The story is told from the perspective of the narrator, George Fairbanks, who is an investment analyst for the fictional company World Mutual Bank in Switzerland. Mr. Fairbanks is connected with nearly every character in some way, and they all seem to open up to him throughout the novel in one way or another.

Strangely, I didn't identify with any of the young people but with Harvey Holt, who is introduced only in the ninth chapter. He works as a technical representative on radars in remote locations. He is an old friend of Mr. Fairbanks, and has been everywhere from Afghanistan to Sumatra to Thailand. He is a fan of classical music and old movies and very old-fashioned. Enough said?

 

 

I dread to think that today I should perhaps identify with Britta's father who was a radio operator during the war whose mission it was to alert the Allies to the arrival of German ships in Norway, and who dreams of going to Ceylon (modern-day Sri Lanka) once the war is over. As Britta grows up she watches her father endlessly listening to Georges Bizet's The Pearl Fishers during the endless arctic nights while his dream slowly fades into a distant vision never to be realised. I don't even like Georges Bizet's The Pearl Fishers! Carmen yes; The Pearl Fishers no!
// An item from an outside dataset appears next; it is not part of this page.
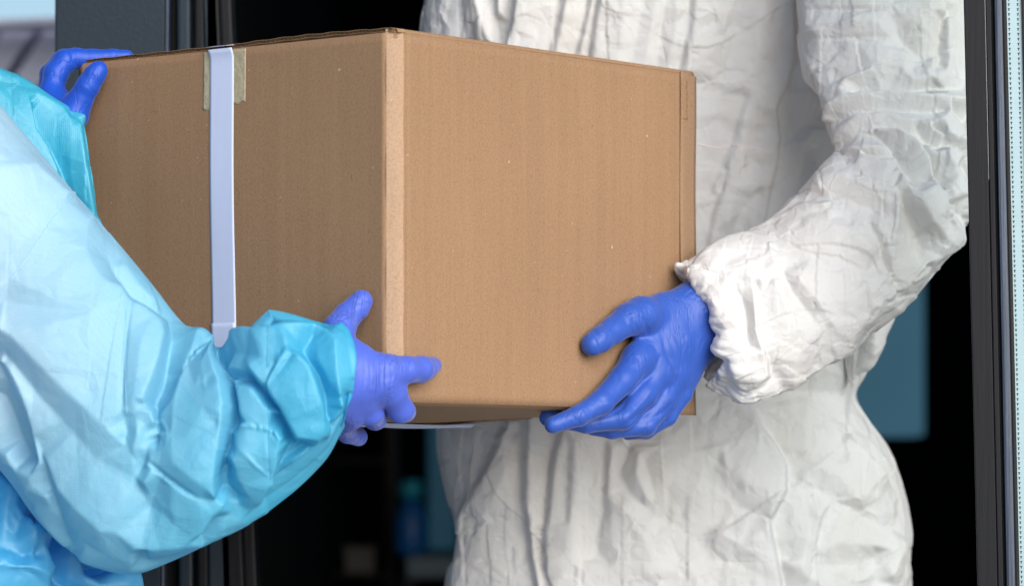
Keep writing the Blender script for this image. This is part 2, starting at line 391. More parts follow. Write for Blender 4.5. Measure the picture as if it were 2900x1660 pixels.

Fifty years later I only marvel at Michener's genius in having made me once enjoy a 700-plus page book about a group of unlikeable characters who no longer resonate with me. I guess the permanent temptation of life is to confuse dreams with reality, and the permanent defeat of life comes when dreams are surrendered to reality. Perhaps Michener's message is that once we cease to dream, it is simply time for us to die.